Another important issue is how much rework was done in the previous weeks before the delivery pressure turned up. To work on something that is not completely defined just to change it again in the near future is a waste of time, it is always better to focus on things that can deliver value quickly than to keep chasing the tail and coming back to the same task again and again. Also, are we sure we worked on the most valuable features? Prioritize is not as clear a task as it may seem at first glance, and it is one of the most important steps to give when planning the next sprint (or a work period, if you are not using scrum).

The point is, we do not need more hours, we need better hours.

A team under pressure and working too much will start cutting important steps in the process. To test your code?
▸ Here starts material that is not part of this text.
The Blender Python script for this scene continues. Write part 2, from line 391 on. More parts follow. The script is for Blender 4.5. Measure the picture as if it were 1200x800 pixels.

Meh, we can do it later (although we never come back to do it). Maybe this feature does not need a code review, or the quality is not ideal but let’s move on because we do not have time to do it right. However, think about this: if those things are not important, why are we doing them in the first place? This chaotic run towards an evil delivery date will accomplish nothing but to decrease the morale and the quality of the team’s job, and there is never time to go back and fix the not-so-great things that were done. Soon or later everyone will pay the bill, taxes included. There is a risk people will start thinking if that is such a great place to work in the first place, not to mention that a mutual hatred against other coworkers may flare up, and how do you think this will affect the work when the deadline is finally defeated?

Cut off the interruptions. Plan features accordingly. Work on things only when they are properly defined and are less likely to change in the near future. Avoid useless meetings. Find a place where you can focus on your work. Achieving all these things seems like chasing the holy grail, but let’s not turn it into an epic Arthurian tale: work on an issue at a time, and, who knows? Maybe things will improve considerably faster than you can imagine.